[Task prompt] Look for the line containing "Write the bpy" and the line containing "EYE = 1.113" in the entries below. Copy those two and all lines between them exactly, leaving out pictures.

[Input material]
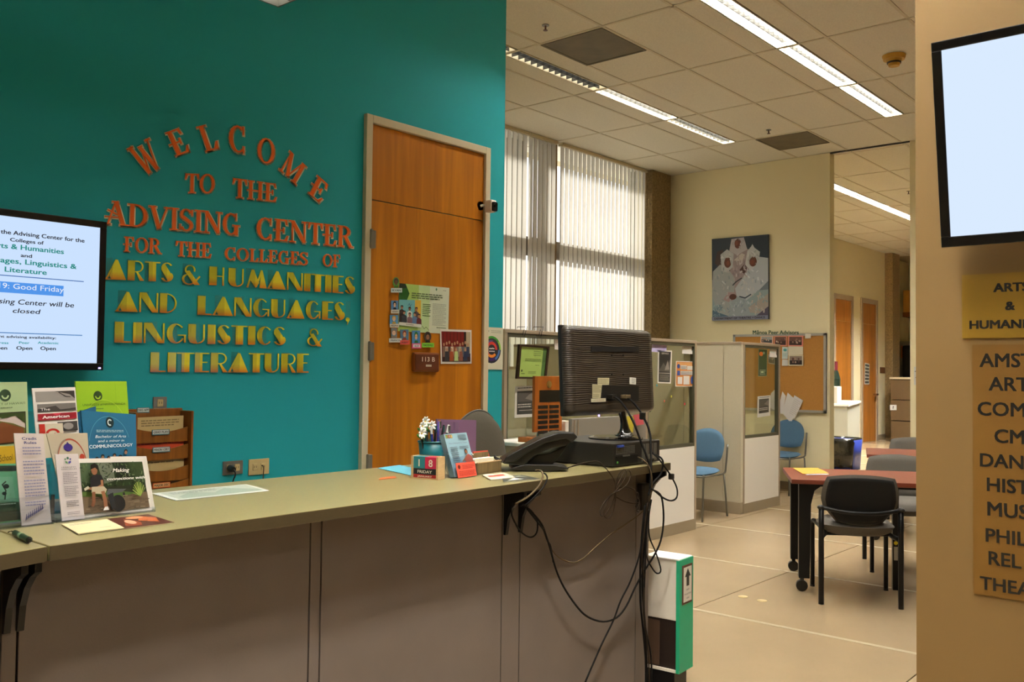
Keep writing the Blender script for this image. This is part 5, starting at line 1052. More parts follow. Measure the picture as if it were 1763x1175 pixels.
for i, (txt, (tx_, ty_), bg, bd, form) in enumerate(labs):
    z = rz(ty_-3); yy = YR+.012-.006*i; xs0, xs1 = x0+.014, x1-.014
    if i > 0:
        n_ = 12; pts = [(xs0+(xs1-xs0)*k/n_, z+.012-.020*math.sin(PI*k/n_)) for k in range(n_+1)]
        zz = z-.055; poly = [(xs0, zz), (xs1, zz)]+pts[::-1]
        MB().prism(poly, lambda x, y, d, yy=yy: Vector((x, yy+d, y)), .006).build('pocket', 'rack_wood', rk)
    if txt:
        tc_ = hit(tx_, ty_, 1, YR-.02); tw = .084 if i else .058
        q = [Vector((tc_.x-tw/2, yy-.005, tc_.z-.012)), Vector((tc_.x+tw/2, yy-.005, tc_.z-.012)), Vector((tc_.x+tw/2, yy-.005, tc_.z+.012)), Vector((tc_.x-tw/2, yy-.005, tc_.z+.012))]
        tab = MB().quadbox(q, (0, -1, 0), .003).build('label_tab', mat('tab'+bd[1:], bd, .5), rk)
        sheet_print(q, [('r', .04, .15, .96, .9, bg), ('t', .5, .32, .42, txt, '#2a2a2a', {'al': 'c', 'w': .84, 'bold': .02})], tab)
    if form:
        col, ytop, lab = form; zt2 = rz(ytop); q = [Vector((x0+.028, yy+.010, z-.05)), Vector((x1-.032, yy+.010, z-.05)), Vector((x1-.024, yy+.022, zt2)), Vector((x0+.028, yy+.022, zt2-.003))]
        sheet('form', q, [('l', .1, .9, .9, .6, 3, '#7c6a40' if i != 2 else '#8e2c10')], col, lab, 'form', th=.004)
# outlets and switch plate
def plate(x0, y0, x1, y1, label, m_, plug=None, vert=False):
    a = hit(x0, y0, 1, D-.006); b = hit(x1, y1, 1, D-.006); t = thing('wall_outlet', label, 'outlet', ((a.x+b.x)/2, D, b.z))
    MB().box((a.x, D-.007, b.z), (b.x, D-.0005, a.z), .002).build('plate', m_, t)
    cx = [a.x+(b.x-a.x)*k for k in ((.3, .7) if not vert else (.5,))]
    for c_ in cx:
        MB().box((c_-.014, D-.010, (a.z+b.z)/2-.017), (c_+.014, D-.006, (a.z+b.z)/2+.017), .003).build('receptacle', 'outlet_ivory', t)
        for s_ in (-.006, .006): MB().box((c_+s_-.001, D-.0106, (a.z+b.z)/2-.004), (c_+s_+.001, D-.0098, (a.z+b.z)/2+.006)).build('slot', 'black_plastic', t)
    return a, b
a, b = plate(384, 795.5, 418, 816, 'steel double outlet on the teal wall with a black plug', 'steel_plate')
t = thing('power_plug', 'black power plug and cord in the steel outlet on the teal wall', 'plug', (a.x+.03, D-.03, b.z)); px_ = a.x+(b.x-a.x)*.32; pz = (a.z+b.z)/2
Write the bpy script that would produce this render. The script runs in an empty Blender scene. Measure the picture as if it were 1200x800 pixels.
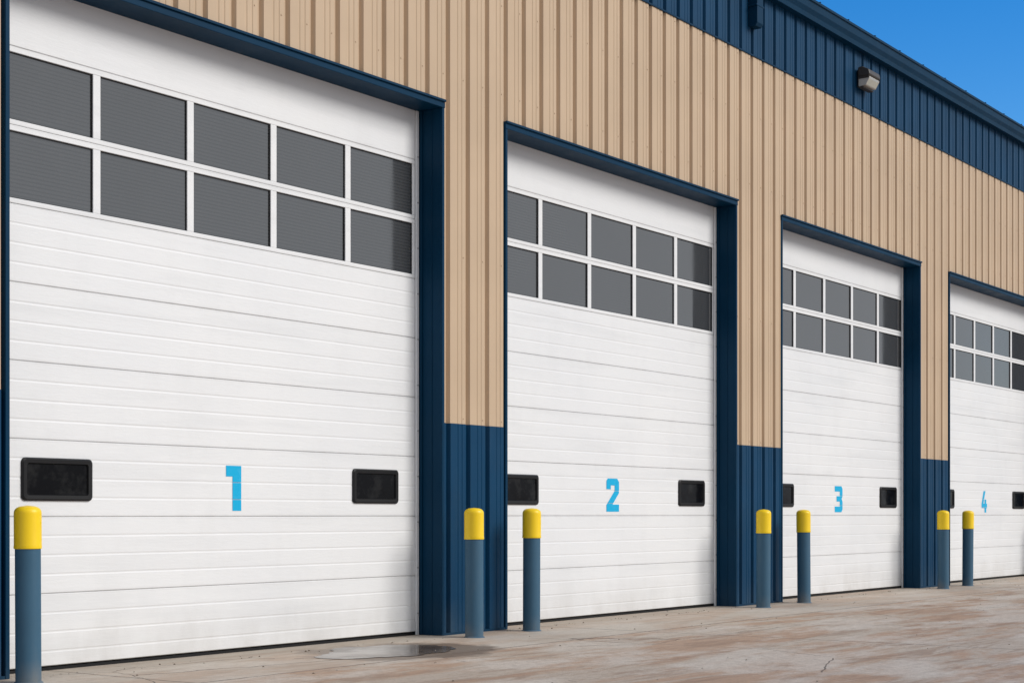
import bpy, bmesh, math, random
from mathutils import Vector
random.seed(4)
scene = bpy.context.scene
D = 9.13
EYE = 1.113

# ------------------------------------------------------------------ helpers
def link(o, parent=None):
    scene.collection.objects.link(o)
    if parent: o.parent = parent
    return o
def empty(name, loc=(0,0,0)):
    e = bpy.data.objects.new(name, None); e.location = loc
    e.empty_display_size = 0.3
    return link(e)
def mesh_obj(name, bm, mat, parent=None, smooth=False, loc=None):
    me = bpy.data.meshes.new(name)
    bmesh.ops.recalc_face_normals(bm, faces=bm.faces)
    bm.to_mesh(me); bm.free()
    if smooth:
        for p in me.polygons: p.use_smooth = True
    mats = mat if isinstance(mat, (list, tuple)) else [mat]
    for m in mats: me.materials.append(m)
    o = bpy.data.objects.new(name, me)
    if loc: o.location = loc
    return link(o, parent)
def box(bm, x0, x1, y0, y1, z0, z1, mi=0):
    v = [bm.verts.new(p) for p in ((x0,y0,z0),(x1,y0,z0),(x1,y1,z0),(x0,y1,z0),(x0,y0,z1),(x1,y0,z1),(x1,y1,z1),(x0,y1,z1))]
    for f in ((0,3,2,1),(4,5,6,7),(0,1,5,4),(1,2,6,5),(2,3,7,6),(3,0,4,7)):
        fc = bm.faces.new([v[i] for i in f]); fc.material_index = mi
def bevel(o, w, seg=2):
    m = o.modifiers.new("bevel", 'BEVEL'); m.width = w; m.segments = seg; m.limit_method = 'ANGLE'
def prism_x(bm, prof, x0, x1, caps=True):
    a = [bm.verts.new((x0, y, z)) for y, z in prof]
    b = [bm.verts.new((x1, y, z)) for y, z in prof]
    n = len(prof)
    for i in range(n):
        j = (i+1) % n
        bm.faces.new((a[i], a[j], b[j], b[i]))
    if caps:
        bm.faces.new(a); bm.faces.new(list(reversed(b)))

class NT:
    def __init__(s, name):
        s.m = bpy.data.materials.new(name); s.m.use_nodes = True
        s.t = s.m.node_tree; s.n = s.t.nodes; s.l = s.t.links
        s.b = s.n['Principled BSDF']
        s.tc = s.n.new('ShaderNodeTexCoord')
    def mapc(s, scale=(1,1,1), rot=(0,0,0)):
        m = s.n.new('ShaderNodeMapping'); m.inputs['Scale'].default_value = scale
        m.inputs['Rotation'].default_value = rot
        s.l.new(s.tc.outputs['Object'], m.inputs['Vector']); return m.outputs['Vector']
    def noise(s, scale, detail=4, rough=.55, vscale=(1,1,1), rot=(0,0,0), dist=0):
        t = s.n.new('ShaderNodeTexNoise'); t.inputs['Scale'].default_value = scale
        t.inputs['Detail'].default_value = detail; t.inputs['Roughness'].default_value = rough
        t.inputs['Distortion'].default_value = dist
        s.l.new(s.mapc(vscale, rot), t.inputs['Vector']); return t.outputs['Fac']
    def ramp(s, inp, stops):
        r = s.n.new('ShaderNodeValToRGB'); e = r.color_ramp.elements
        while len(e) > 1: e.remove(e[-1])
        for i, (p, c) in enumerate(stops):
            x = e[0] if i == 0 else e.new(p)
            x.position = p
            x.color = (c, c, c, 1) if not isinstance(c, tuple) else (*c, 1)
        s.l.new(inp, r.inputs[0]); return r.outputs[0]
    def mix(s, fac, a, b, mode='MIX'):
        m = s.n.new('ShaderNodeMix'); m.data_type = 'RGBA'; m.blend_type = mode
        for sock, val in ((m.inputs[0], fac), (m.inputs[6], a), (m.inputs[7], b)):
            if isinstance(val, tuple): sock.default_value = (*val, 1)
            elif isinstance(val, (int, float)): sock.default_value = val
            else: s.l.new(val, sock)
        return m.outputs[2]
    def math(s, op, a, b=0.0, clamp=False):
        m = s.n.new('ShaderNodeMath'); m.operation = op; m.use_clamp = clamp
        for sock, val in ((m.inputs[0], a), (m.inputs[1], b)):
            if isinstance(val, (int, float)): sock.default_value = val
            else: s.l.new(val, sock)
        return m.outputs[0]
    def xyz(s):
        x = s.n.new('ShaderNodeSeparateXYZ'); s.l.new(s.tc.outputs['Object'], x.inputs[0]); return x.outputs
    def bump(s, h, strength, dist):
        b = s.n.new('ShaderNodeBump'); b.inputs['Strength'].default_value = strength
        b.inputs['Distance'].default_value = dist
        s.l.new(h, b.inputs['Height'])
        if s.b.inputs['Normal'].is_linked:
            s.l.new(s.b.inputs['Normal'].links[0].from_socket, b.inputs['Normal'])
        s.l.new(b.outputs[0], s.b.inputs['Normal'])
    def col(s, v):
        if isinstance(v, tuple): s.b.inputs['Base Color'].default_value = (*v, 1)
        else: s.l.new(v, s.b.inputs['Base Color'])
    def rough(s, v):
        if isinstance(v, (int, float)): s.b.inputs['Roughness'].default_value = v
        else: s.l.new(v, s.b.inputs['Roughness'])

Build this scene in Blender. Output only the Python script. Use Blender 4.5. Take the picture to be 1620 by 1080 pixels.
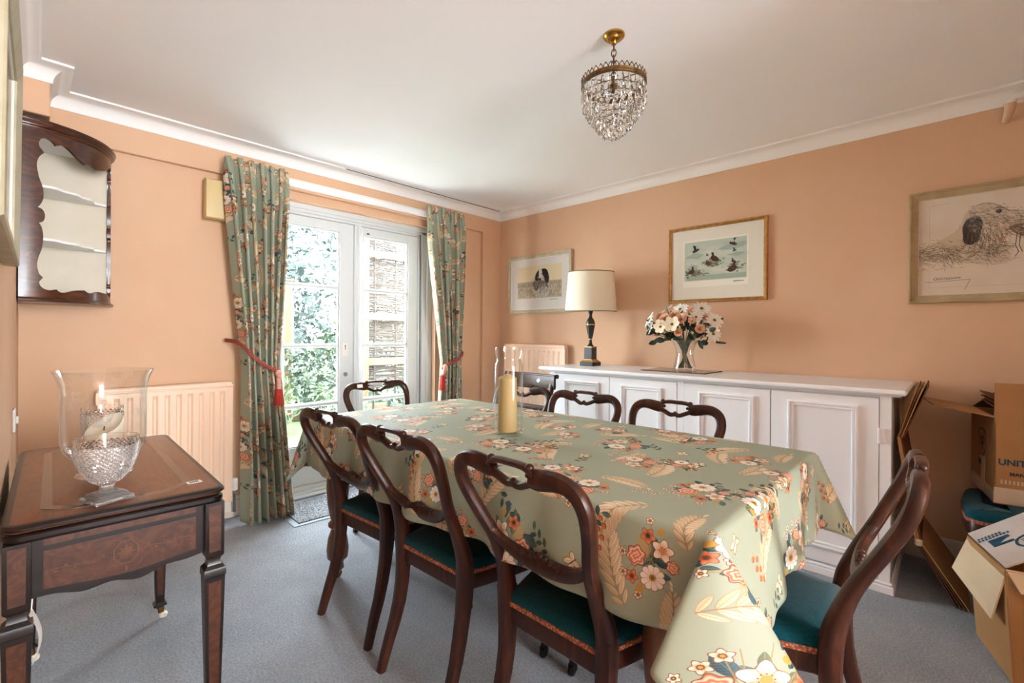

[Problem solution]
Write the bpy script that would produce this render. The script runs in an empty Blender scene. Measure the picture as if it were 1200x800 pixels.
import bpy, bmesh, math, random
from mathutils import Vector
random.seed(4)
scene = bpy.context.scene
D = 9.13
EYE = 1.113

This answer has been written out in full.